## TASK PROMPT
Print the listing below from its opening line through the line holding "COL = SC.collection", both ends included.

## DATASET CONTENT
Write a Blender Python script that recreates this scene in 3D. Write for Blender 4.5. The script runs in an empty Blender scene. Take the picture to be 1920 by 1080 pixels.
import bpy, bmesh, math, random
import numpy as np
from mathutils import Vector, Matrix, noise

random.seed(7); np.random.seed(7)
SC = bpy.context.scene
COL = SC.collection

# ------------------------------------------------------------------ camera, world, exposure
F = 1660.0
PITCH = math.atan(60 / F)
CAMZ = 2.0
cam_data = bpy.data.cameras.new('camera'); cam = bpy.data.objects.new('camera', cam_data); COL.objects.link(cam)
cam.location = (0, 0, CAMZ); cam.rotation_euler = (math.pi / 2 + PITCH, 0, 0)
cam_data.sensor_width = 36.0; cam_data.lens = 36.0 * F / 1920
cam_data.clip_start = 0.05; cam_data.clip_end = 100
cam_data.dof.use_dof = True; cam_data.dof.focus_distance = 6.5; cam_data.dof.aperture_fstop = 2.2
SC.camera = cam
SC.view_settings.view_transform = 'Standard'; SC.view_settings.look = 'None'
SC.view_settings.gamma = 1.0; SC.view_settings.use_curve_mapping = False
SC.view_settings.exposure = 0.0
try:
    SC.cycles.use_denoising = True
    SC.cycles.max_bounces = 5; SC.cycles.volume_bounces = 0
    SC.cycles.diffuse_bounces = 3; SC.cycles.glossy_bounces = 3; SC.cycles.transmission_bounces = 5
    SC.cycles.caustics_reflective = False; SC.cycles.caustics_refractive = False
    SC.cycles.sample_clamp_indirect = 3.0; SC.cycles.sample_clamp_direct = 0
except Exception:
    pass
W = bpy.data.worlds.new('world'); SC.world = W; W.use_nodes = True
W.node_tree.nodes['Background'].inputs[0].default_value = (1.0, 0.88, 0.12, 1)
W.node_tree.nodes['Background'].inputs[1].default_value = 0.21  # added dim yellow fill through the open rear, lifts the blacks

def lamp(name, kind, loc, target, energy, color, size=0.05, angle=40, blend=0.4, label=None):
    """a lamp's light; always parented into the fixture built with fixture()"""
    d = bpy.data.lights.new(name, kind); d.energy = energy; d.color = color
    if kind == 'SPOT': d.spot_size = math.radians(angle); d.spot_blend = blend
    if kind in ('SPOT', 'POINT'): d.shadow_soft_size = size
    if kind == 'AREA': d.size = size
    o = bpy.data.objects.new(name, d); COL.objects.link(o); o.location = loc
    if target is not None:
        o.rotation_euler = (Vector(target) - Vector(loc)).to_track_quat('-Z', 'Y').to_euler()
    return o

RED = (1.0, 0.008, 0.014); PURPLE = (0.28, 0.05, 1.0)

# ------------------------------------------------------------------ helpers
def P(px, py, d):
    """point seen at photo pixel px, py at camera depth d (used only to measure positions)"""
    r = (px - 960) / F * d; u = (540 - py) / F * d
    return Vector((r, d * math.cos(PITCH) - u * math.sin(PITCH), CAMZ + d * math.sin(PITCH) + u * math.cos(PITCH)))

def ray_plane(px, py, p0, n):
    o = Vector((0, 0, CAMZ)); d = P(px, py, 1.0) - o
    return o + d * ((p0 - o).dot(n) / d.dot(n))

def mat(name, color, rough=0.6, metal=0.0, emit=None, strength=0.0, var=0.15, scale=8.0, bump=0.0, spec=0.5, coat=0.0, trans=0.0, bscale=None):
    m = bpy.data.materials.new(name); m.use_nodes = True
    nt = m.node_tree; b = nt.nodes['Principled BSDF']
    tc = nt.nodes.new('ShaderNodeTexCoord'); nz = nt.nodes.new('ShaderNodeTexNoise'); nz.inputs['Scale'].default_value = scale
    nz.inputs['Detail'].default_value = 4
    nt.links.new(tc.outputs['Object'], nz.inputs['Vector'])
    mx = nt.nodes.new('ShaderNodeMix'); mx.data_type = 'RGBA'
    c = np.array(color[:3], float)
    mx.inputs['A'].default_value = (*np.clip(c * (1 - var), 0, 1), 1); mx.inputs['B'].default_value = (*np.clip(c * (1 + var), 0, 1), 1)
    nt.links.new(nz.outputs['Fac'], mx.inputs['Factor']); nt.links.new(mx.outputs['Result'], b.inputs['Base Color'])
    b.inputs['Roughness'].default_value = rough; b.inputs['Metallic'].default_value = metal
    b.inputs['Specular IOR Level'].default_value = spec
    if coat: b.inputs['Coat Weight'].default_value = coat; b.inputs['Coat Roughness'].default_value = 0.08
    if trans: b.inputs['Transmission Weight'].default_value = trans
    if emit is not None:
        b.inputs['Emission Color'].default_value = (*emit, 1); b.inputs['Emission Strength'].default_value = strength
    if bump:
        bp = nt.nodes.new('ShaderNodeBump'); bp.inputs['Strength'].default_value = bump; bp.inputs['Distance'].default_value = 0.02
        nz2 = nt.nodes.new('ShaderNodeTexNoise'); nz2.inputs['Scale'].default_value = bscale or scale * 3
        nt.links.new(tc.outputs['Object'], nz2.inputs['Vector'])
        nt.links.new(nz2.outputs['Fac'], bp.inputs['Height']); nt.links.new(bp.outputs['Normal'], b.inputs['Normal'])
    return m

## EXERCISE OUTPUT
Write a Blender Python script that recreates this scene in 3D. Write for Blender 4.5. The script runs in an empty Blender scene. Take the picture to be 1920 by 1080 pixels.
import bpy, bmesh, math, random
import numpy as np
from mathutils import Vector, Matrix, noise

random.seed(7); np.random.seed(7)
SC = bpy.context.scene
COL = SC.collection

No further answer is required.